Valencia Richardson
Valencia’s work focuses on voting rights, redistricting litigation, policy advocacy and expanding access to voting in the Deep South.
Prior to joining Campaign Legal Center, Valencia was a voting rights organizer and activist. Before law school, Valencia was a Fulbright grantee to Mexico and a student voting rights organizer for the Andrew Goodman Foundation, where she served as a board member. She is the author of a nonfiction book, “Young and Disaffected,” and published “Voting While Poor: Reviving the Twenty-Fourth Amendment and Eliminating the Modern-Day Poll Tax” in the Georgetown Journal on Poverty Law and Policy.
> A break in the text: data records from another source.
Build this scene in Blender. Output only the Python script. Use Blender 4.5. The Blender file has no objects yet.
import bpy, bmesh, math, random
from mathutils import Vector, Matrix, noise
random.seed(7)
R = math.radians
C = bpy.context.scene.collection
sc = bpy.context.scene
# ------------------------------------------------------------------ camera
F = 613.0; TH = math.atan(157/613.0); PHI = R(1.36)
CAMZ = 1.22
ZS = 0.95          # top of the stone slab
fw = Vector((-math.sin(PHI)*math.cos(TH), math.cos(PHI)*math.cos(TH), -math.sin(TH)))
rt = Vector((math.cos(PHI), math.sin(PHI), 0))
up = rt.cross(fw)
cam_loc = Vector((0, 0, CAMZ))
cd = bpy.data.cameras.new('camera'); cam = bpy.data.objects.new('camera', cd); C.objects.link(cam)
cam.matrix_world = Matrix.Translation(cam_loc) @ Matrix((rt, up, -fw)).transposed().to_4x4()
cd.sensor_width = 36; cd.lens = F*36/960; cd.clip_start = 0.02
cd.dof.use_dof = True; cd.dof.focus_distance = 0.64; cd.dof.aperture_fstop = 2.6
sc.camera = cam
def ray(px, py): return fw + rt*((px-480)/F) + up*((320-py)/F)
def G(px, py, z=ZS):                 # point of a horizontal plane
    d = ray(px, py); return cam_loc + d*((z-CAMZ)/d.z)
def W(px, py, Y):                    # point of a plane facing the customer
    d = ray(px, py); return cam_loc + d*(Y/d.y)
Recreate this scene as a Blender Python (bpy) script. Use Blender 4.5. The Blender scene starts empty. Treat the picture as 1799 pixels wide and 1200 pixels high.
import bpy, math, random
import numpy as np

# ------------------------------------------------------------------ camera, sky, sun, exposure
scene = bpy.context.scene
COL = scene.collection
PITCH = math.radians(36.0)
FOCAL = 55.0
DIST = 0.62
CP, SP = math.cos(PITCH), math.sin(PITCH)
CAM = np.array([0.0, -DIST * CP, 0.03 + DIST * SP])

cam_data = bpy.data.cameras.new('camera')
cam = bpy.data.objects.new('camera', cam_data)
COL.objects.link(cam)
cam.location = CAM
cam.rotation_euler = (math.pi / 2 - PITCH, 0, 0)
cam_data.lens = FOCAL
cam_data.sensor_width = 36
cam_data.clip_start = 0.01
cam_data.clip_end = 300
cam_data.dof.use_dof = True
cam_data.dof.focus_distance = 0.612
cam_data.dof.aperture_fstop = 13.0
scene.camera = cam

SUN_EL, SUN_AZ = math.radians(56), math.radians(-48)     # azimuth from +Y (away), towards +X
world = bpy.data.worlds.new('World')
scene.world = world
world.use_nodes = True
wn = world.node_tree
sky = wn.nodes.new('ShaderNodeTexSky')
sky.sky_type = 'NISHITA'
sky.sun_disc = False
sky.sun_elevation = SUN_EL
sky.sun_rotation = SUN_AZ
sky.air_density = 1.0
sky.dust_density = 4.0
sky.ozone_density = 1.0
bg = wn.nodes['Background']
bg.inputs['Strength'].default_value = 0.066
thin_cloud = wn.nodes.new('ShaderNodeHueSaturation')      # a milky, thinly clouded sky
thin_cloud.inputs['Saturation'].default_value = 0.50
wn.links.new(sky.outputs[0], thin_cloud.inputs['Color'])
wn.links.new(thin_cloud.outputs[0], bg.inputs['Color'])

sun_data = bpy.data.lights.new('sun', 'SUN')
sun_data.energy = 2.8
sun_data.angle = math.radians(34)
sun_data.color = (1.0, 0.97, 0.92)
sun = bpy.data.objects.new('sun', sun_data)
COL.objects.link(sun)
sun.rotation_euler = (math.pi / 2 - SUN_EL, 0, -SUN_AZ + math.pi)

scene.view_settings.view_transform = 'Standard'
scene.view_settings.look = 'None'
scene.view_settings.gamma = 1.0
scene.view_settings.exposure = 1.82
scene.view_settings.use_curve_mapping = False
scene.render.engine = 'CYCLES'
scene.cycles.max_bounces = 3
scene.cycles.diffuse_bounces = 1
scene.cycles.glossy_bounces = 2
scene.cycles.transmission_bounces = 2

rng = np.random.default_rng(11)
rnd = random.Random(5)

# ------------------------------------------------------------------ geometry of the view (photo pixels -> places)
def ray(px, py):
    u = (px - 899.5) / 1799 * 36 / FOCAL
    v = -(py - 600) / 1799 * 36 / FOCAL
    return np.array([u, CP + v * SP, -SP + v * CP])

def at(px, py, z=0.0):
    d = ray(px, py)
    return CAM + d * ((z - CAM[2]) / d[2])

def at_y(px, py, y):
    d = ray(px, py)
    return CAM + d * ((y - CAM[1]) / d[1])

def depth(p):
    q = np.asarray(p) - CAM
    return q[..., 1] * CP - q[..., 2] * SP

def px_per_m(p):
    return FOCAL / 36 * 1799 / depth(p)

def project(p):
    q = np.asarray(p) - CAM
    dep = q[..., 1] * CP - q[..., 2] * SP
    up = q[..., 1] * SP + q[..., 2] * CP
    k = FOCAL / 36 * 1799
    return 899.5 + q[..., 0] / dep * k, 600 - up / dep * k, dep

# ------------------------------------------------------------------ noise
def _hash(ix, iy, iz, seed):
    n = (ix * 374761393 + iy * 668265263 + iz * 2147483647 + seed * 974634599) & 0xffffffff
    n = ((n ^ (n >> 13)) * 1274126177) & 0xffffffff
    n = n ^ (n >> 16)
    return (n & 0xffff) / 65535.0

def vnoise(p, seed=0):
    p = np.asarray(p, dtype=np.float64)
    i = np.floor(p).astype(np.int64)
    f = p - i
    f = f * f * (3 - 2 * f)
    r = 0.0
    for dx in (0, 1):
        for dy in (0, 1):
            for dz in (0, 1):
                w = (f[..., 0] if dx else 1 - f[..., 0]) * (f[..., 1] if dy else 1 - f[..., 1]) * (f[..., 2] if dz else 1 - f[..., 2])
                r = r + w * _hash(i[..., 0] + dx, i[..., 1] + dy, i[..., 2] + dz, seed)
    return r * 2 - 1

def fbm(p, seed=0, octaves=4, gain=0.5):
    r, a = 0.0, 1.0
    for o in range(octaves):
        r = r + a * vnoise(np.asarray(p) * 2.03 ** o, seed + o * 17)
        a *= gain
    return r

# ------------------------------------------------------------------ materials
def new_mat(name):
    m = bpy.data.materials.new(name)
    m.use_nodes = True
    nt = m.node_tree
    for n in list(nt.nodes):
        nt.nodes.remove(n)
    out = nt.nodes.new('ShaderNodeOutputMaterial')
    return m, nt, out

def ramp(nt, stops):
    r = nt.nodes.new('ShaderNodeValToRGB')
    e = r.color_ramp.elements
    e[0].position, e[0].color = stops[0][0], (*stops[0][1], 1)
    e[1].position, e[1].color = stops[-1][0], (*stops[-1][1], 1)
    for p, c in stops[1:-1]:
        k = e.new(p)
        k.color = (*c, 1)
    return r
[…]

Valencia is an expert on youth and student voting, having written on the topic extensively and starting her career as an organizer around student voting.
Valencia's work focuses primarily on advancing the freedom to vote in the Deep South, especially among marginalized communities. Valencia has litigated various voting rights cases in state and federal court, including Pettaway v. Galveston County, VOTE v. Landry, League of Women Voters of Louisiana v. Landry, VOTE v. State, Alabama NAACP v. Marshall, Tennessee NAACP v. Lee and countless other voting and redistricting cases in the South and across the country. Valencia also works on developing state voting rights acts and litigated Aguilar v. Yakima County — the first case litigated under the Washington Voting Rights Act.
Valencia is a graduate of Georgetown University Law Center (J.D. 2020) and Louisiana State University (B.A. 2016). She is admitted to practice law in the United States Supreme Court, the District of Columbia, State of Louisiana, the U.S. Court of Appeals for the Third, Fifth, Sixth, Eleventh Circuits, the U.S. District Court for the Western District of Louisiana, and the U.S. District Court for the Middle District of Louisiana. Valencia Richardson joined CLC in August 2020 as an Equal Justice Works Fellow, where her work focused on local-level compliance with federal voting laws in the Deep South.